■ **Records for the task**:
★ ★ ★

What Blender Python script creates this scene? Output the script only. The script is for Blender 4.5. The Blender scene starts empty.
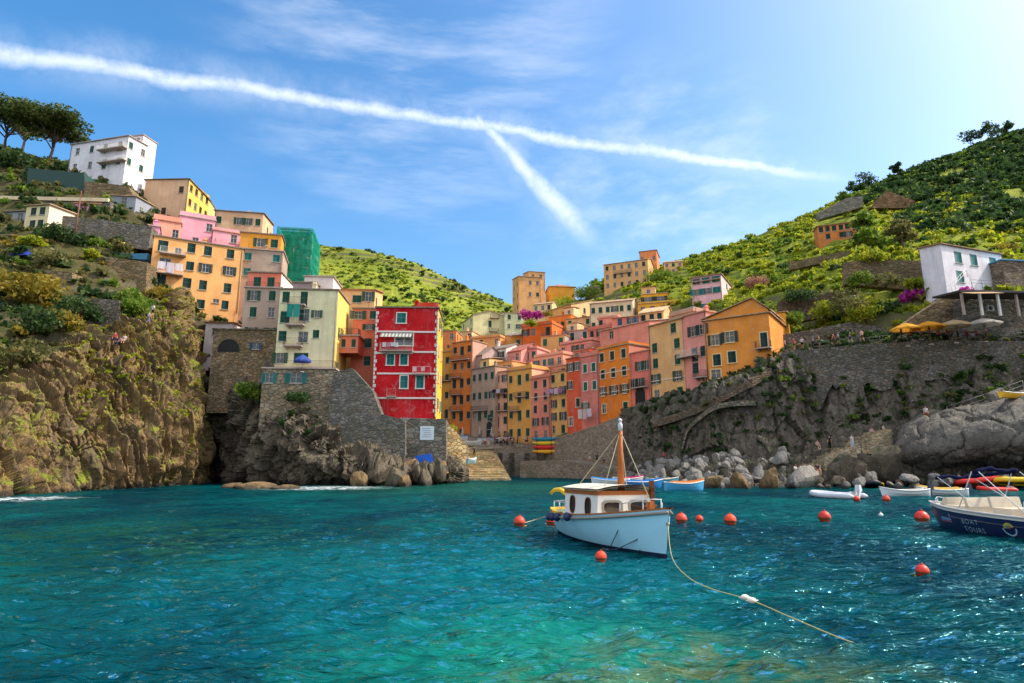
import bpy, bmesh, math, random
import numpy as np
from mathutils import Vector, Matrix, Euler
from mathutils.bvhtree import BVHTree
R = math.radians
SC = bpy.context.scene
COL = SC.collection
rng = random.Random(7)
nr = np.random.default_rng(7)

# ------------------------------------------------------------------ camera model (used to lay the place out)
F, CX, CY, PITCH, EYE = 600.0, 512.0, 341.5, R(11.3), 3.0
SP, CP = math.sin(PITCH), math.cos(PITCH)
def ray(px, py):
    u, v = (px-CX)/F, (CY-py)/F
    return Vector((u, CP - v*SP, SP + v*CP))
def P(px, py, Y):
    d = ray(px, py); s = Y/d.y
    return Vector((d.x*s, Y, EYE + d.z*s))
def PW(px, py, z=0.0):
    d = ray(px, py); s = (z-EYE)/d.z
    return Vector((d.x*s, d.y*s, z))
def PP(px, py, C, n):
    d = ray(px, py); o = Vector((0, 0, EYE))
    return o + d*((C-o).dot(n)/d.dot(n))

# ------------------------------------------------------------------ object helpers
def link(o, parent=None):
    COL.objects.link(o)
    if parent is not None: o.parent = parent
    return o
def tag(o, label=None, cat=None, group=None, kind=None):
    for k, v in (('label', label), ('category', cat), ('group', group), ('kind', kind)):
        if v: o[k] = v
    return o
def empty(name, loc, rz=0, label=None, cat=None, group=None):
    o = bpy.data.objects.new(name, None); o.empty_display_size = .3
    o.location = loc; o.rotation_euler = (0, 0, rz)
    link(o); return tag(o, label, cat, group)
KIDS = {}
def inst(name, mesh, parent=None, loc=(0, 0, 0), rz=0, rot=None, scale=None):
    o = bpy.data.objects.new(name, mesh); o.location = loc
    o.rotation_euler = rot if rot else (0, 0, rz)
    if scale: o.scale = scale if hasattr(scale, '__len__') else (scale,)*3
    return link(o, parent)
def copy_tree(o, parent=None):
    c = o.copy(); COL.objects.link(c); c.parent = parent
    for ch in list(o.children): copy_tree(ch, c)
    return c

class MB:
    """collects shapes into one mesh"""
    def __init__(s): s.v = []; s.f = []; s.sm = []
    def add(s, vs, fs, smooth=False, M=None):
        b = len(s.v)
        s.v += [tuple(M @ Vector(p)) for p in vs] if M is not None else [tuple(p) for p in vs]
        s.f += [tuple(i+b for i in f) for f in fs]; s.sm += [smooth]*len(fs); return s
    def quad(s, a, b, c, d): return s.add([a, b, c, d], [(0, 1, 2, 3)])
    def box(s, c, d, M=None, taper=1.0):
        x, y, z = d[0]/2, d[1]/2, d[2]/2; t = taper
        vs = [(c[0]+i*x*(t if k > 0 else 1), c[1]+j*y*(t if k > 0 else 1), c[2]+k*z) for k in (-1, 1) for j in (-1, 1) for i in (-1, 1)]
        return s.add(vs, [(0, 2, 3, 1), (4, 5, 7, 6), (0, 1, 5, 4), (2, 6, 7, 3), (0, 4, 6, 2), (1, 3, 7, 5)], M=M)
    def tube(s, pts, r, n=6, cap=True, M=None):
        pts = [Vector(p) for p in pts]; rs = r if hasattr(r, '__len__') else [r]*len(pts)
        vs = []; up = None
        for i, p in enumerate(pts):
            t = (pts[min(i+1, len(pts)-1)] - pts[max(i-1, 0)]).normalized()
            if up is None: up = Vector((0, 0, 1)) if abs(t.z) < .9 else Vector((1, 0, 0))
            a = t.cross(up)
            if a.length < 1e-4: a = t.orthogonal()
            a.normalize(); b = a.cross(t).normalized(); up = b
            for k in range(n):
                w = 2*math.pi*k/n
                vs.append(p + (a*math.cos(w) + b*math.sin(w))*rs[i])
        fs = [(i*n+k, i*n+(k+1) % n, (i+1)*n+(k+1) % n, (i+1)*n+k) for i in range(len(pts)-1) for k in range(n)]
        if cap: fs += [tuple(range(n))[::-1], tuple((len(pts)-1)*n+k for k in range(n))]
        return s.add(vs, fs, True, M)
    def lathe(s, prof, n=16, M=None, cap=True):
        vs = [(r*math.cos(2*math.pi*k/n), r*math.sin(2*math.pi*k/n), z) for r, z in prof for k in range(n)]
        fs = [(i*n+k, i*n+(k+1) % n, (i+1)*n+(k+1) % n, (i+1)*n+k) for i in range(len(prof)-1) for k in range(n)]
        if cap: fs += [tuple(range(n))[::-1], tuple((len(prof)-1)*n+k for k in range(n))]
        return s.add(vs, fs, True, M)
    def ball(s, c, r, n=14, m=9, sq=(1, 1, 1)):
        prof = [(max(1e-3, math.sin(math.pi*i/m)), -math.cos(math.pi*i/m)) for i in range(m+1)]
        return s.lathe(prof, n, Matrix.Translation(c) @ Matrix.Diagonal((r*sq[0], r*sq[1], r*sq[2], 1)))
    def prism(s, poly, off, M=None):
        """poly: planar list of points, off: extrusion vector"""
        n = len(poly); off = Vector(off)
        vs = [Vector(p) for p in poly] + [Vector(p)+off for p in poly]
        fs = [tuple(range(n)), tuple(range(2*n-1, n-1, -1))] + [(i, i+n, (i+1) % n+n, (i+1) % n) for i in range(n)]
        return s.add(vs, fs, M=M)
    def mesh(s, name, m, smooth=None):
        me = bpy.data.meshes.new(name); me.from_pydata(s.v, [], s.f)
        me.polygons.foreach_set('use_smooth', s.sm if smooth is None else [smooth]*len(s.f))
        if m: me.materials.append(m)
        me.update(); return me
    def build(s, name, m, parent=None, loc=(0, 0, 0), rz=0, smooth=None):
        return inst(name, s.mesh(name, m, smooth), parent, loc, rz)
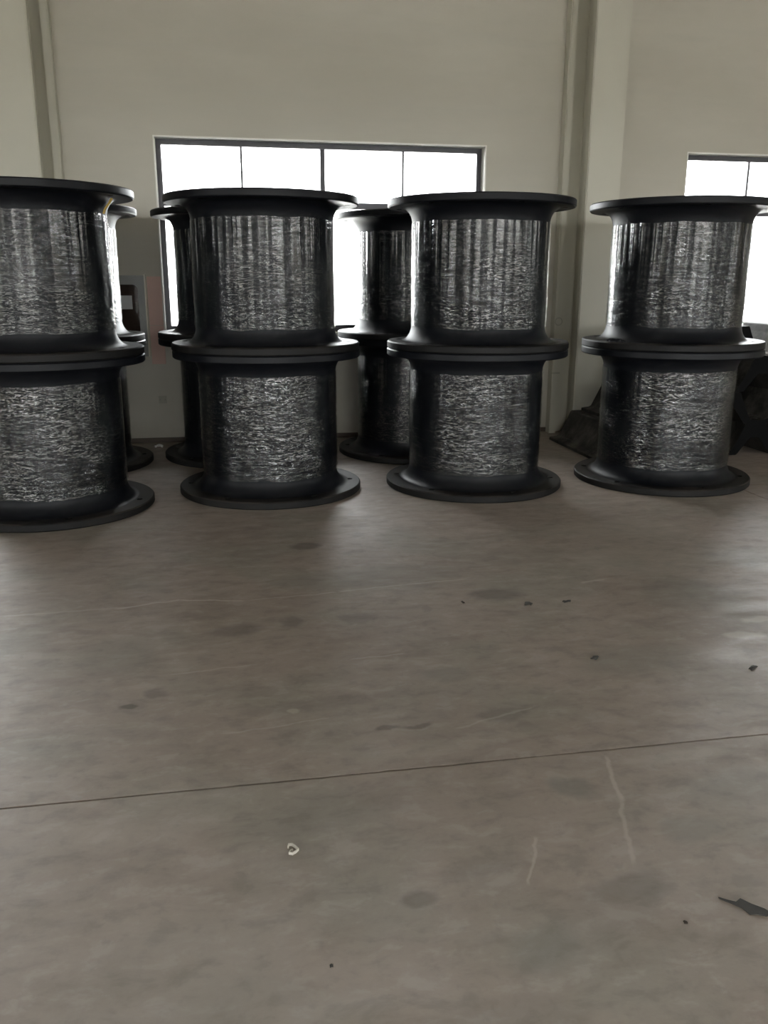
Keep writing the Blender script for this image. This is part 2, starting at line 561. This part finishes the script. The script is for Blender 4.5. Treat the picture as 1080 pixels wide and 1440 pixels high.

★ ★ ★

■ **Exercise requirements**: Reproduce all of the data exactly; the pictures do not belong in the copy.

■ **Result of this task**:
What Blender Python script creates this scene? Output the script only. The script is for Blender 4.5. The Blender scene starts empty.
import bpy, bmesh, math, random
import numpy as np
from mathutils import Vector, Matrix, Euler
from mathutils.bvhtree import BVHTree
R = math.radians
SC = bpy.context.scene
COL = SC.collection
rng = random.Random(7)
nr = np.random.default_rng(7)

# ------------------------------------------------------------------ camera model (used to lay the place out)
F, CX, CY, PITCH, EYE = 600.0, 512.0, 341.5, R(11.3), 3.0
SP, CP = math.sin(PITCH), math.cos(PITCH)
def ray(px, py):
    u, v = (px-CX)/F, (CY-py)/F
    return Vector((u, CP - v*SP, SP + v*CP))
def P(px, py, Y):
    d = ray(px, py); s = Y/d.y
    return Vector((d.x*s, Y, EYE + d.z*s))
def PW(px, py, z=0.0):
    d = ray(px, py); s = (z-EYE)/d.z
    return Vector((d.x*s, d.y*s, z))
def PP(px, py, C, n):
    d = ray(px, py); o = Vector((0, 0, EYE))
    return o + d*((C-o).dot(n)/d.dot(n))

# ------------------------------------------------------------------ object helpers
def link(o, parent=None):
    COL.objects.link(o)
    if parent is not None: o.parent = parent
    return o
def tag(o, label=None, cat=None, group=None, kind=None):
    for k, v in (('label', label), ('category', cat), ('group', group), ('kind', kind)):
        if v: o[k] = v
    return o
def empty(name, loc, rz=0, label=None, cat=None, group=None):
    o = bpy.data.objects.new(name, None); o.empty_display_size = .3
    o.location = loc; o.rotation_euler = (0, 0, rz)
    link(o); return tag(o, label, cat, group)
KIDS = {}
def inst(name, mesh, parent=None, loc=(0, 0, 0), rz=0, rot=None, scale=None):
    o = bpy.data.objects.new(name, mesh); o.location = loc
    o.rotation_euler = rot if rot else (0, 0, rz)
    if scale: o.scale = scale if hasattr(scale, '__len__') else (scale,)*3
    return link(o, parent)
def copy_tree(o, parent=None):
    c = o.copy(); COL.objects.link(c); c.parent = parent
    for ch in list(o.children): copy_tree(ch, c)
    return c

class MB:
    """collects shapes into one mesh"""
    def __init__(s): s.v = []; s.f = []; s.sm = []
    def add(s, vs, fs, smooth=False, M=None):
        b = len(s.v)
        s.v += [tuple(M @ Vector(p)) for p in vs] if M is not None else [tuple(p) for p in vs]
        s.f += [tuple(i+b for i in f) for f in fs]; s.sm += [smooth]*len(fs); return s
    def quad(s, a, b, c, d): return s.add([a, b, c, d], [(0, 1, 2, 3)])
    def box(s, c, d, M=None, taper=1.0):
        x, y, z = d[0]/2, d[1]/2, d[2]/2; t = taper
        vs = [(c[0]+i*x*(t if k > 0 else 1), c[1]+j*y*(t if k > 0 else 1), c[2]+k*z) for k in (-1, 1) for j in (-1, 1) for i in (-1, 1)]
        return s.add(vs, [(0, 2, 3, 1), (4, 5, 7, 6), (0, 1, 5, 4), (2, 6, 7, 3), (0, 4, 6, 2), (1, 3, 7, 5)], M=M)
    def tube(s, pts, r, n=6, cap=True, M=None):
        pts = [Vector(p) for p in pts]; rs = r if hasattr(r, '__len__') else [r]*len(pts)
        vs = []; up = None
        for i, p in enumerate(pts):
            t = (pts[min(i+1, len(pts)-1)] - pts[max(i-1, 0)]).normalized()
            if up is None: up = Vector((0, 0, 1)) if abs(t.z) < .9 else Vector((1, 0, 0))
            a = t.cross(up)
            if a.length < 1e-4: a = t.orthogonal()
            a.normalize(); b = a.cross(t).normalized(); up = b
            for k in range(n):
                w = 2*math.pi*k/n
                vs.append(p + (a*math.cos(w) + b*math.sin(w))*rs[i])
        fs = [(i*n+k, i*n+(k+1) % n, (i+1)*n+(k+1) % n, (i+1)*n+k) for i in range(len(pts)-1) for k in range(n)]
        if cap: fs += [tuple(range(n))[::-1], tuple((len(pts)-1)*n+k for k in range(n))]
        return s.add(vs, fs, True, M)
    def lathe(s, prof, n=16, M=None, cap=True):
        vs = [(r*math.cos(2*math.pi*k/n), r*math.sin(2*math.pi*k/n), z) for r, z in prof for k in range(n)]
        fs = [(i*n+k, i*n+(k+1) % n, (i+1)*n+(k+1) % n, (i+1)*n+k) for i in range(len(prof)-1) for k in range(n)]
        if cap: fs += [tuple(range(n))[::-1], tuple((len(prof)-1)*n+k for k in range(n))]
        return s.add(vs, fs, True, M)
    def ball(s, c, r, n=14, m=9, sq=(1, 1, 1)):
        prof = [(max(1e-3, math.sin(math.pi*i/m)), -math.cos(math.pi*i/m)) for i in range(m+1)]
        return s.lathe(prof, n, Matrix.Translation(c) @ Matrix.Diagonal((r*sq[0], r*sq[1], r*sq[2], 1)))
    def prism(s, poly, off, M=None):
        """poly: planar list of points, off: extrusion vector"""
        n = len(poly); off = Vector(off)
        vs = [Vector(p) for p in poly] + [Vector(p)+off for p in poly]
        fs = [tuple(range(n)), tuple(range(2*n-1, n-1, -1))] + [(i, i+n, (i+1) % n+n, (i+1) % n) for i in range(n)]
        return s.add(vs, fs, M=M)
    def mesh(s, name, m, smooth=None):
        me = bpy.data.meshes.new(name); me.from_pydata(s.v, [], s.f)
        me.polygons.foreach_set('use_smooth', s.sm if smooth is None else [smooth]*len(s.f))
        if m: me.materials.append(m)
        me.update(); return me
    def build(s, name, m, parent=None, loc=(0, 0, 0), rz=0, smooth=None):
        return inst(name, s.mesh(name, m, smooth), parent, loc, rz)
Keep writing the Blender script for this image. This is part 2, starting at line 561. This part finishes the script. The script is for Blender 4.5. Treat the picture as 1080 pixels wide and 1440 pixels high.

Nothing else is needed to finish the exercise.